Selon Zaur Shiriyev, chercheur au Carnegie Center Russie-Eurasie, « cette initiative, d'abord perçue comme un simple exercice rhétorique, semble désormais être devenue un véritable levier de pression pour Bakou ». Ce narratif irrédentiste doit aussi être lu à la lumière de la volonté persistante de Bakou de contrôler la région du Syunik, un corridor stratégique qui relie l'Azerbaïdjan à son exclave du Nakhitchevan, et à la Turquie par la même occasion.

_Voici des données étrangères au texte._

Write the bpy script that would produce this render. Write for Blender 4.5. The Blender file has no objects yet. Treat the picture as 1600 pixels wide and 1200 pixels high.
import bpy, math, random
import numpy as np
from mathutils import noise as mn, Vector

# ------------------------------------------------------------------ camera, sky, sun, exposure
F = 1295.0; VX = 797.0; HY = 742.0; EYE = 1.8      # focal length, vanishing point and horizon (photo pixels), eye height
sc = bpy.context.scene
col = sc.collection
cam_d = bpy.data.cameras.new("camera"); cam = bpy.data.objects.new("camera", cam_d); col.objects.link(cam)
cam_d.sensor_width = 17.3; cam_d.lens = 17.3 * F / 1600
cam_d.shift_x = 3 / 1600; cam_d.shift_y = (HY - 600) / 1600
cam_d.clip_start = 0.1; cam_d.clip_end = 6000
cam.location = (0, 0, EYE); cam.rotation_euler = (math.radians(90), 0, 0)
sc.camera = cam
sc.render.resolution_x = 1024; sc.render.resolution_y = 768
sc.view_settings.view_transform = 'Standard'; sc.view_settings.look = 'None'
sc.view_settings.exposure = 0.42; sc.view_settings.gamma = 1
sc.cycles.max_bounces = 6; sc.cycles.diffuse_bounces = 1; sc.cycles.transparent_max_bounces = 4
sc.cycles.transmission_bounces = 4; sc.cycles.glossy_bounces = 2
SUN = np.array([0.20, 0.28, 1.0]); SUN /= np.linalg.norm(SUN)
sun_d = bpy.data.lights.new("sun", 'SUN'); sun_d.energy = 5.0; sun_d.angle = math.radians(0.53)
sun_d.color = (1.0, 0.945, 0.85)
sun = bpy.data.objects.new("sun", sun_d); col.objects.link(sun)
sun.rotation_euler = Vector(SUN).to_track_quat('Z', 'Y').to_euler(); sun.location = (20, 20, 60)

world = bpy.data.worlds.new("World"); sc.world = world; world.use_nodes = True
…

Selon l'analyste britannique Thomas de Waal, cette posture contraste avec celle d'Erevan, qui a reconnu la souveraineté azerbaïdjanaise sur le Haut-Karabakh. Ce double discours — normalisation d'un côté, révisionnisme territorial de l'autre — révèle les ambiguïtés de la stratégie de Bakou.
La situation des prisonniers de guerre : un angle mort de la normalisation.
Si la poignée de main entre Erevan et Bakou est historique, la guerre n'est pas pour autant terminée : des dizaines de prisonniers arméniens croupissent toujours dans les geôles azerbaïdjanaises.
Comme nous le mentionnions dans notre article du 6 novembre dernier, le régime refuse toujours de communiquer la moindre information à leur sujet. La Croix-Rouge, qui rendait visite aux prisonniers, a été interdite dans le pays en juin 2025.
Pour Bakou, ces hommes ne sont pas des prisonniers de guerre, mais des terroristes. Cette distinction est lourde de sens, car elle permet au régime de justifier leur détention non pas comme une violation du droit international, mais comme une sanction contre ceux qui ont combattu pour l’Arménie.
Entre gestes d'ouverture et discours révisionnistes, le Caucase du Sud reste traversé par des tensions latentes. La paix, bien qu'esquissée, demeure fragile tant que les récits historiques et les blessures humaines, notamment celles des prisonniers, ne trouvent pas de solution commune.